The Car of the Future Carmakers are scrambling to bring alternative-fuel vehicles to the market. The Department of Energy forecasts that around one-half of all new vehicles sold in the United States in 2020 will be powered by an alternative to conventional gas engine. Alternative technologies include diesel, biofuel, hybrid, electric, and hydrogen. Alternative-fuel vehicles reduce pollution and conserve petroleum resources.

Public Transportation The intense concentration of people in the CBD during working hours strains transportation systems because a large number of people must reach a small area of land at the same time in the morning and disperse at the same time in the afternoon. Rush hour is the four consecutive 15-minute periods that have the heaviest traffic. Public transit is better suited than motor vehicles to moving large numbers of people because each transit traveler takes up far less space. In the United States public transit service in minimal or nonresistant in many cities. The minimal level of public transit service in most U.S. cities means that low-income people may not be able to reach places of employment. Rapid transit (subways or fixed light-rail) is increasing in some U.S. cities.

European cities have well-developed public transit systems and continue to invest more than the United States. Public transportation in the United States is caught in a vicious circle because fares do not cover operating costs. As patronage declines and expenses rise, the fares are increased, which drives away passengers and leads to service reductions and still higher fares. Public expenditures to subsidize construction and operating costs have increased, but the United States does not fully recognize that public transportation is a vital utility deserving of a large subsidy.



Key Issue 4: Why Do Cities Face Challenges?

The Process of Deterioration Large houses built by wealthy families in the nineteenth century are subdivided by absentee landlords into smaller dwellings for low-income families. This process of subdivision of houses by successive waves of lower-income people is known as filtering. Landlords stop maintaining houses when the rent they collect becomes less than the maintenance cost. The building will soon deteriorate and grows unfit for occupancy. The owner at this point may abandon the property because the rents that can be collected are less than the cost of taxes and upkeep. Some banks engage in redlining—drawing lines on a map to identify areas in which they will refuse to loan money.

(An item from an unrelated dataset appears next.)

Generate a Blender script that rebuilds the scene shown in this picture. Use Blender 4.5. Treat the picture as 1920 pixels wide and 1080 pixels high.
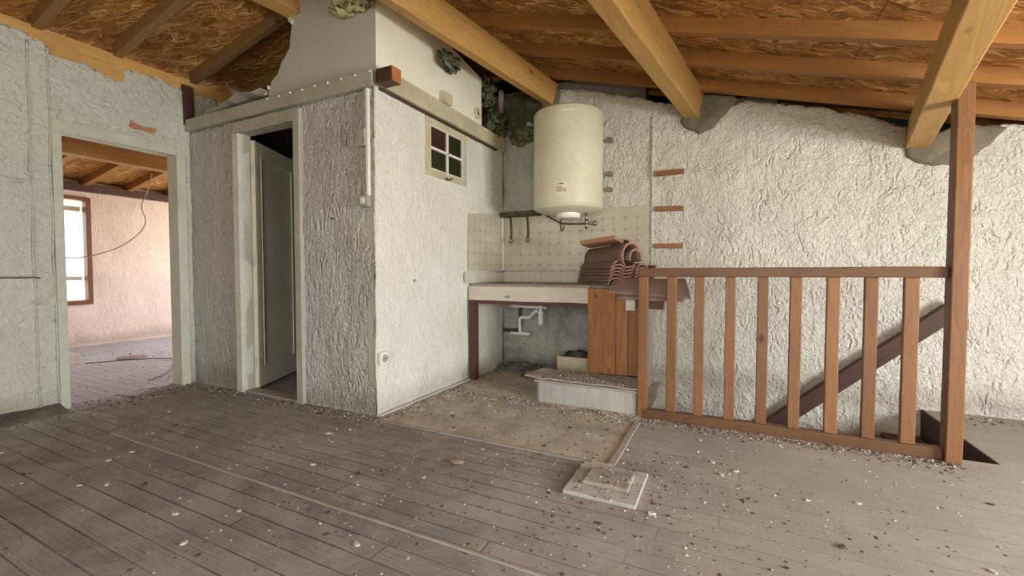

Many substandard inner-city houses have been demolished and replaced with public housing. A housing authority, established by the local government, manages the buildings, and the federal government pays the cost of construction and maintenance, repair, and management that are not covered by rent. The U.S. government has stopped funding construction of new public housing. Because of poor conditions, high-rise public housing projects have been demolished in many U.S. cities.



Gentrification Middle-class people sometimes move back to inner-city neighborhoods and improve the quality of housing in a process called gentrification. Because renovating an old inner-city house can be nearly as expensive as buying a new one in the suburbs, cities encourage the process by providing low-cost loans and tax breaks. Many people with lower incomes are forced to move out of the gentrified neighborhoods because the rents in the area suddenly become too high for them.

Underclass Inner-city residents are frequently referred to as permanent underclass because they are trapped in an unending cycle of economic and social problems. The future is especially bleak for the underclass because they are increasingly unable to compete for jobs. Inner-city residents lack the technical skills needed for most jobs because fewer than half complete high school. In the past, people with limited education could become factory workers or filing clerks, but today these jobs require skills in computers and electronics. The remaining low-skilled jobs, such as custodial and fast-food jobs, are increasingly in the distant suburbs. Some of the underclass are homeless.

Culture of Poverty Unwed mothers give birth to three-fourths of the babies in U.S. inner-city neighborhoods. Single mothers may be forced to choose between working to generate income and staying home to take care of children. Government officials provide very little incentives for the father to live with the mother and children. Some inner-city residents turn to drugs, and gangs form in inner-city neighborhoods to control the lucrative drug distribution.

Suburban Stress As portions of the inner city are transformed into vibrant communities for higher-income people, inner suburbs become home to lower-income people displaced from gentrifying urban neighborhoods. Thus, the inner suburbs are unable to generate revenue to provide for the needs of a poorer population. In cities where gentrification is especially strong, ethnic patterns are being altered.

The Eroding Tax Base Lower-income residents require public services but can pay very little of the taxes necessary to support those services. Central cities face a growing gap between the cost of needed services in inner-city neighborhoods and the availability of funds to pay for them. Inner-city fiscal problems used to be alleviated by increasing contributions from the federal government. When adjusted for inflation, federal aid to U.S. cities has declined by two-thirds since the 1980s.

Impact of the Recession One of the principle causes of the severe recession that began in 2008 was the collapse of the housing market in the inner city. In the years leading up to the recent recession, financial institutions sharply increased the number of loans to low-income inner city households buying their first homes. In the first year of the recession, 10 percent of all Americans with mortgages were behind on their mortgage payments or were already in foreclosure. In many cases, the amount of the mortgage exceeded the value of the house once prices had fallen.

Reviving Consumer Services in the CBD Some retailing is thriving in CBDs if it combined with leisure activities. People are willing to make a special trip to a specific destination downtown for unusual shops in dramatic settings. Some CBDs have also restored their food markets, with individual stalls operated by different merchants. They may have a high range because they attract customers who willingly travel far to find more exotic or higher-quality products.